In December the State of Alaska Local Boundary Commission came to city hall to find some answers to that question. In the end the commission approved most of Palmer's 921-acre annexation petition, but in a move that surprised city officials, the five-member commission voted four-to-one to leave part of the Bailey Hill neighborhood out of city limits.
"Emotions overran common sense on [Bailey Hill] … It got wrapped around the axle on sewer and water and fire service," Mayor Jim Cooper said the next day. "That's OK though. We got 90-plus percent of our annexation approved and we did well."
The Bailey Hill property owners told the commissioners they didn't have any need for city services. They said their neighborhood has good water wells and they maintain the short streets that they have with their own money. Most of the neighborhood also has city-owned fire hydrants close by, just across the city limits boundary, so they benefit from lowered fire insurance rates on their homes.
Still, the Alaskan system for creating local boundaries frustrated some. The rules that created the boundary commission were hammered out at the state constitutional convention in 1955.
Historians note that the framers of the state constitution, having had experience with a territorial government controlled from Washington D.C., wanted to encourage maximum local government control over day-to-day governmental activities that affect citizens. But to make sure that boundaries weren't drawn up by either locally elected or statewide politicians, the framers created an independent commission to act as a third party when reviewing boundaries.

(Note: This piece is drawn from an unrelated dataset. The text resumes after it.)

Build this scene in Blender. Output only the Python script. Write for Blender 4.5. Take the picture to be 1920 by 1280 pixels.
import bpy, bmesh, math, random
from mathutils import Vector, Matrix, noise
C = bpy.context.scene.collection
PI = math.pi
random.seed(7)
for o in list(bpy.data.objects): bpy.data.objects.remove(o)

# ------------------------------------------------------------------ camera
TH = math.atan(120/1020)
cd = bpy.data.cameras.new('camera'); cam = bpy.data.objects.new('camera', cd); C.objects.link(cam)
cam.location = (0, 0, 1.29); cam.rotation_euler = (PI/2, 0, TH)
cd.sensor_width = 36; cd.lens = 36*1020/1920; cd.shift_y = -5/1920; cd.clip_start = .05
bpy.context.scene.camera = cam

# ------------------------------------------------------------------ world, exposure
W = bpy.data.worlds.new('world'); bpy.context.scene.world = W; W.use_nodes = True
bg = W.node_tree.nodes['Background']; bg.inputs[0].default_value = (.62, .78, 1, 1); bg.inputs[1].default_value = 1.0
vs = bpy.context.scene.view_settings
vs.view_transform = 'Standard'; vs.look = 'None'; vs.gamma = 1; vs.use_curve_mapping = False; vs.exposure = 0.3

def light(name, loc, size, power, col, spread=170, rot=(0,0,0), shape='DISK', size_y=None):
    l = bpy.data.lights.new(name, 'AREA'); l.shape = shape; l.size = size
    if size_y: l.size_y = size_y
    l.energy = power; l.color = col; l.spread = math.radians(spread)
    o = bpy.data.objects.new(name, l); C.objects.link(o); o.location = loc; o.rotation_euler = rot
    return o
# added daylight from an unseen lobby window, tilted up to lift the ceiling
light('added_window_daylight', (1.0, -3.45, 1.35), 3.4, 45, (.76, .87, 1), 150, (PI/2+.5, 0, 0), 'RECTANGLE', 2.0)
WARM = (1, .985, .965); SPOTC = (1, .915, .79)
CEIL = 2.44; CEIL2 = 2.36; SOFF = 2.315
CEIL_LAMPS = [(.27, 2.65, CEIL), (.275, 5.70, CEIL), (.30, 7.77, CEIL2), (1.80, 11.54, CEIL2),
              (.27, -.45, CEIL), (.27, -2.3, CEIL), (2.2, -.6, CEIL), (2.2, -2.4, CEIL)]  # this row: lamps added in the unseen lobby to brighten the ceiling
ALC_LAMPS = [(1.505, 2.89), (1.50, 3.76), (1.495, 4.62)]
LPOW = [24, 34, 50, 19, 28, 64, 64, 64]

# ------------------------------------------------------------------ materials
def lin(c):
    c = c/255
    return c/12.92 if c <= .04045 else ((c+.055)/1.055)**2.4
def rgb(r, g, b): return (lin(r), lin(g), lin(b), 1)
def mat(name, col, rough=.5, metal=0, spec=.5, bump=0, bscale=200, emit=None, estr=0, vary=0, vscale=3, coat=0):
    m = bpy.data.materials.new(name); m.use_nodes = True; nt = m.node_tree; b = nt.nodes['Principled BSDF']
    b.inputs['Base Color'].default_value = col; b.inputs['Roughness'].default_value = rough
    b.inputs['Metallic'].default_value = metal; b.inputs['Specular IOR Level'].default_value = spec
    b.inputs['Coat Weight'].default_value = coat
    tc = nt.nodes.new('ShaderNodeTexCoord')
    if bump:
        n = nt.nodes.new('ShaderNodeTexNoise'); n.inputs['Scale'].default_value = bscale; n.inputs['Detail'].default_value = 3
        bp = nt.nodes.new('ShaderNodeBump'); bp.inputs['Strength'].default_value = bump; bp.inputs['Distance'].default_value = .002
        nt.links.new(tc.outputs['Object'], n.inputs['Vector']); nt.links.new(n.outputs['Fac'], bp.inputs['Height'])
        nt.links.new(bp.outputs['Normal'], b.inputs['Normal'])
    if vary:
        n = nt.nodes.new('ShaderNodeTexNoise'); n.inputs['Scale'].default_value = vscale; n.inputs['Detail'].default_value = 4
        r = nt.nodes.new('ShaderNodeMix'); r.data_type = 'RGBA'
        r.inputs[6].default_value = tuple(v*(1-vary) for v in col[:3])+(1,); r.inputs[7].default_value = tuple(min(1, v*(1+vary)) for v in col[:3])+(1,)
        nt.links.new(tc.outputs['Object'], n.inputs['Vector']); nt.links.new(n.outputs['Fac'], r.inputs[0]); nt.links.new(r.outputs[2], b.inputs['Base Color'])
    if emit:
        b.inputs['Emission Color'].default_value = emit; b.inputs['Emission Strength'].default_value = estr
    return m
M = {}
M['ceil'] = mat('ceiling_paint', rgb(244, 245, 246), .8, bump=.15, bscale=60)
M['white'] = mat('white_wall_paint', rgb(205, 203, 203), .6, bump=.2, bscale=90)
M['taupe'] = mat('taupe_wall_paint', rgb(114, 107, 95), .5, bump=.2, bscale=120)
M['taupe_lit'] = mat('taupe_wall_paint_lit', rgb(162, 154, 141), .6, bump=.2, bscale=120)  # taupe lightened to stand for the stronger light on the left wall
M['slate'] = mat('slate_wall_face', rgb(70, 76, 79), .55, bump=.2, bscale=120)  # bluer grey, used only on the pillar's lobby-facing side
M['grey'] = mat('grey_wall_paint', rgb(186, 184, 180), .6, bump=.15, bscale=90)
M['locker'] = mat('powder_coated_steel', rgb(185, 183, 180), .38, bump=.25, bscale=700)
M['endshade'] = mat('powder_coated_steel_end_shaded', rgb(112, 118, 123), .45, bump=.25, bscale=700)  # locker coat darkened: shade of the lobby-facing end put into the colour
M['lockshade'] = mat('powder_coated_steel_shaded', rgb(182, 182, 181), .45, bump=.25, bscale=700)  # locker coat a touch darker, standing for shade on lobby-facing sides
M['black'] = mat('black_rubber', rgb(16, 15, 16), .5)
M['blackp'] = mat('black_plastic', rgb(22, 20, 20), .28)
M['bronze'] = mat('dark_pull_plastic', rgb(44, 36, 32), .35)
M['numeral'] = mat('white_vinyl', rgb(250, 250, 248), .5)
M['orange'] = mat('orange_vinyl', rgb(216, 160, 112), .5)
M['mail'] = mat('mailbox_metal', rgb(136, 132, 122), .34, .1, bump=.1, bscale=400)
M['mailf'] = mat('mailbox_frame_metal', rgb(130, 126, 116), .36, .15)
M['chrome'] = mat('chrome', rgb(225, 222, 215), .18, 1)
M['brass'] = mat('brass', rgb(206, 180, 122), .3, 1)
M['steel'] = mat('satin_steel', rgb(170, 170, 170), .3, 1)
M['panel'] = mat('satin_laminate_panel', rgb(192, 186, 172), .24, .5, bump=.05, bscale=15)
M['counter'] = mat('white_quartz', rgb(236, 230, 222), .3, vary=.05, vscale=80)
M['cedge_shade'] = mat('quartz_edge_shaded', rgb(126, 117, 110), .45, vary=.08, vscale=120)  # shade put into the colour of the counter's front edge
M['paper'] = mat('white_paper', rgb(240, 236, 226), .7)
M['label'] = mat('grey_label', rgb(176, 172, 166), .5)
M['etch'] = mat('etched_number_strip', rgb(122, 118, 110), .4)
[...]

When the commission met in Palmer, city officials and the property owners who were included in the proposed new boundary squared off as adversaries, each side arguing their case before the commission. In an argument that has been repeated time and again since statehood, Bailey Hill property owner John Nolin asked a fundamental question -- why don't property owners get to vote on this?
"It seems like you're kind of shoving it down our throats," Nolin said. "Has anybody ever thought of having a vote of the people who are affected by this? I thought that was how democracy was supposed to work."
City council member John Combs told the commission that the city was simply trying to extend its reach to include logical boundaries, and that Palmer's planing and zoning regulations protect the community from land-use issues that arise with population growth. Combs also implied that Palmer could do that better than the Mat-Su Borough.
"Commercial and industrial concerns in areas with little or no zoning have frequently demonstrated a lack of concern for their impact on adjacent neighborhoods," Combs said in a pre-written statement. He then said the strip development between Wasilla and Houston along the Parks Highway was "no better than a permanent flea market."
In the end, Nolin and his neighbors were kept out of the annexation plan, which will be forwarded to the Alaska Legislature this year for their approval. The legislature can reject the plan through a simple majority vote in both the state House of Representative and the Senate. If the legislature does nothing, the Palmer plan will pass.